VADOC’s Step-Down Program Makes Serious Progress

RICHMOND, Va. — The Virginia Department of Corrections’ (VADOC) Administrative Step-Down program, established in 2011, offers state inmates a way out of restrictive prison housing while also encouraging positive behaviors. When the program began, 511 offenders were housed in administrative segregation either for their protection or the protection of others; now just 160 offenders remain.

The state’s Step-Down initiative allows offenders in restrictive housing to take a more step-by-step approach to earning their way to a lower-security status and lower-security housing. In the past four years, 350 restrictive housing inmates have participated in the program, and only nine have experienced a setback that resulted in their return to restrictive housing.

“It’s in everyone’s best interests — offenders, staff and the public — for these high-risk offenders to participate in programs and move into the general prison population before they are released back to our communities,” said VADOC Director Harold Clarke in a statement. “Further, the Step-Down program is important even for offenders with life sentences. They are contributing members of the prison community, and they have a real effect on the men who are going back out into the public.”

Approximately 90 percent of Virginia’s offenders are released back to the community at some point. Before the Step-Down program took off, 50 inmates were released straight from restrictive housing into the community in 2010, followed by 58 in 2011. Those numbers have been drastically reduced to 21 releases in 2012, 11 in 2013, four in 2014 and only two in 2015 thus far.

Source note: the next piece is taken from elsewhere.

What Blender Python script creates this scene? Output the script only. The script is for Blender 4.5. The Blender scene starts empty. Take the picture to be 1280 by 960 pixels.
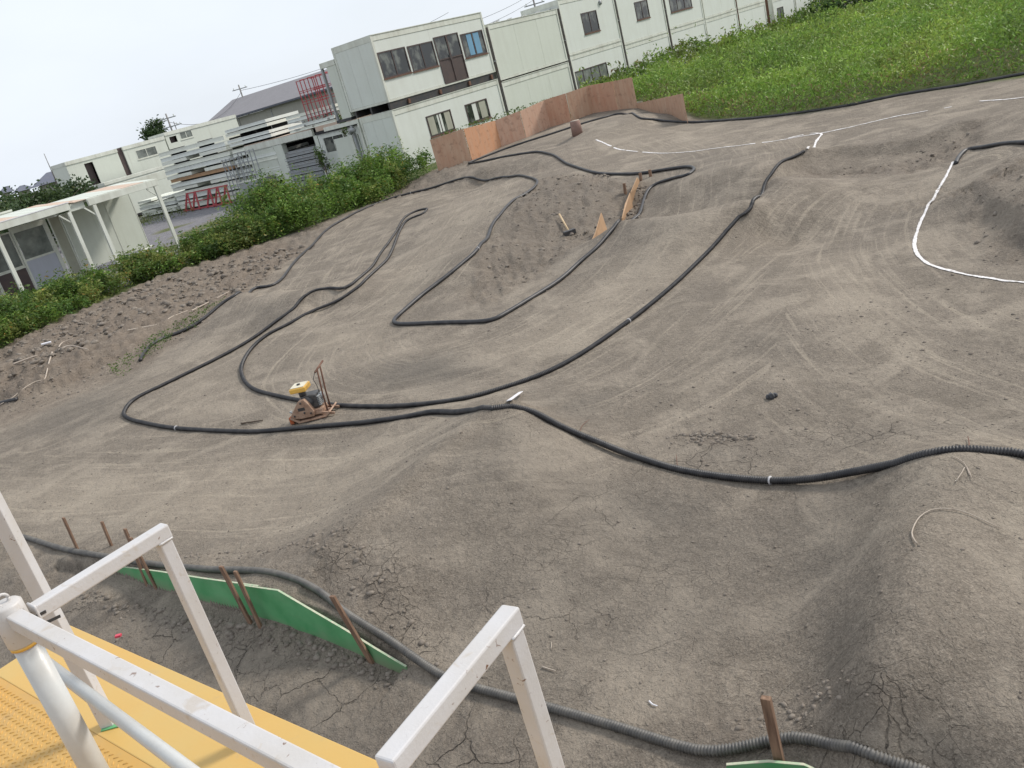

“We have seen incredible progress on the part of so many men in this program,” said VADOC Reentry and Programs Director Scott Richeson in a statement. “We have based our programming on evidence-based practices involving strategies to motivate participation and using cognitive behavioral programming for participants to learn new ways to think, make decisions and behave pro-socially.”

Richeson added that there are still a number of offenders who refuse to move out of restrictive housing. These are people who, for a variety of reasons, do not want to live and interact with the general population. The VADOC continues to look for strategies, programs and earned incentives to encourage their participation in the Step-Down process. “We recognize that due to safety concerns, there will always be some offenders who require restrictive housing management, but we want that number to be as low as possible,” he said.

By partnering with Red Onion State Prison in Pound, Va., and Wallens Ridge State Prison in Big Stone Gap, Va., — both of which are supermax prisons — the VADOC received the State Transformation in Action (STAR) Award from the Council of State Government’s Southern Legislative Conference in 2013.

“After going through the Step-Down program, some of these men are participating in educational programs and performing prison jobs for the first time in years,” Clarke said in a statement. “Not only has this been good for the offenders, but the staff at these high-security prisons report that they feel safer and less stressed at work.”